● Supplied material
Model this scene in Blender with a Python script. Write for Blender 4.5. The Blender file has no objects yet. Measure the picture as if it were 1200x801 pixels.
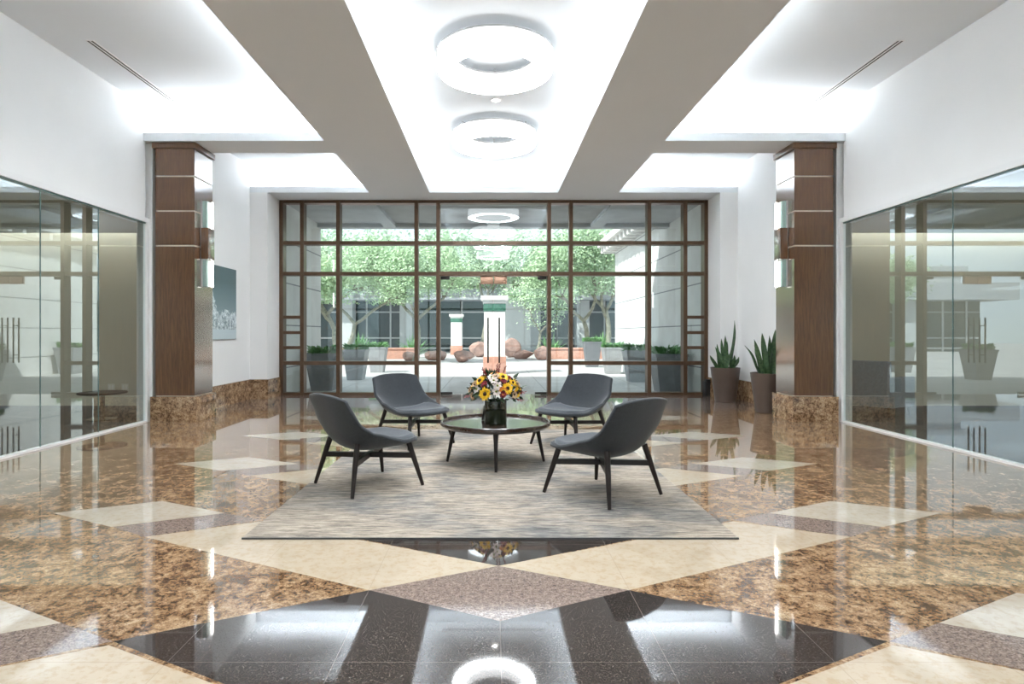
import bpy, bmesh, math, random
from mathutils import Vector, Matrix
R = math.radians
PI = math.pi
random.seed(7)
scene = bpy.context.scene
C = scene.collection

# ------------------------------------------------------------------ node helpers
def new_mat(name):
    m = bpy.data.materials.new(name); m.use_nodes = True
    nt = m.node_tree; nt.nodes.clear()
    out = nt.nodes.new('ShaderNodeOutputMaterial')
    return m, nt, out
def N(nt, t, **kw):
    n = nt.nodes.new(t)
    for k, v in kw.items():
        if k.startswith('_'): setattr(n, k[1:], v)
        else: n.inputs[k.replace('__', ' ')].default_value = v
    return n
def L(nt, a, b): nt.links.new(a, b)
def rgba(c): return (c[0], c[1], c[2], 1.0)
def ramp(nt, fac, stops, interp='LINEAR'):
    r = nt.nodes.new('ShaderNodeValToRGB'); r.color_ramp.interpolation = interp
    e = r.color_ramp.elements
    while len(e) < len(stops): e.new(0.5)
    for i, (p, c) in enumerate(stops):
        e[i].position = p; e[i].color = rgba(c)
    L(nt, fac, r.inputs['Fac']); return r.outputs['Color']
def mixc(nt, fac, a, b, mode='MIX'):
    m = nt.nodes.new('ShaderNodeMix'); m.data_type = 'RGBA'; m.blend_type = mode
    for sock, v in ((m.inputs[0], fac), (m.inputs[6], a), (m.inputs[7], b)):
        if hasattr(v, 'is_linked'): L(nt, v, sock)
        elif isinstance(v, (tuple, list)): sock.default_value = rgba(v)
        else: sock.default_value = v
    return m.outputs[2]
def mth(nt, op, a, b=None, clamp=False):
    m = nt.nodes.new('ShaderNodeMath'); m.operation = op; m.use_clamp = clamp
    for i, v in enumerate((a, b)):
        if v is None: continue
        if hasattr(v, 'is_linked'): L(nt, v, m.inputs[i])
        else: m.inputs[i].default_value = v
    return m.outputs[0]
def coords(nt, scale=(1, 1, 1), rot=(0, 0, 0)):
    tc = nt.nodes.new('ShaderNodeTexCoord'); mp = nt.nodes.new('ShaderNodeMapping')
    mp.inputs['Scale'].default_value = scale; mp.inputs['Rotation'].default_value = rot
    L(nt, tc.outputs['Object'], mp.inputs['Vector']); return mp.outputs['Vector']
def noise(nt, vec, scale, detail=3, rough=0.5, dist=0):
    n = N(nt, 'ShaderNodeTexNoise', Scale=scale, Detail=detail, Roughness=rough, Distortion=dist)
    L(nt, vec, n.inputs['Vector']); return n.outputs['Fac']
def voro(nt, vec, scale, feature='F1'):
    n = N(nt, 'ShaderNodeTexVoronoi', Scale=scale, _feature=feature)
    L(nt, vec, n.inputs['Vector']); return n
def principled(nt, out, color=None, rough=0.5, metal=0.0, **kw):
    p = nt.nodes.new('ShaderNodeBsdfPrincipled')
    if color is not None:
        if hasattr(color, 'is_linked'): L(nt, color, p.inputs['Base Color'])
        else: p.inputs['Base Color'].default_value = rgba(color)
    if hasattr(rough, 'is_linked'): L(nt, rough, p.inputs['Roughness'])
    else: p.inputs['Roughness'].default_value = rough
    p.inputs['Metallic'].default_value = metal
    for k, v in kw.items(): p.inputs[k.replace('__', ' ')].default_value = v
    L(nt, p.outputs['BSDF'], out.inputs['Surface']); return p
def bump(nt, p, height, strength=0.2, dist=0.01):
    b = N(nt, 'ShaderNodeBump', Strength=strength, Distance=dist)
    L(nt, height, b.inputs['Height']); L(nt, b.outputs['Normal'], p.inputs['Normal'])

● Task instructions
Without any pictures, reproduce the lines from the first one in the material through the line that has "C = scene.collection", exactly as they appear.

● Answer below
Model this scene in Blender with a Python script. Write for Blender 4.5. The Blender file has no objects yet. Measure the picture as if it were 1200x801 pixels.
import bpy, bmesh, math, random
from mathutils import Vector, Matrix
R = math.radians
PI = math.pi
random.seed(7)
scene = bpy.context.scene
C = scene.collection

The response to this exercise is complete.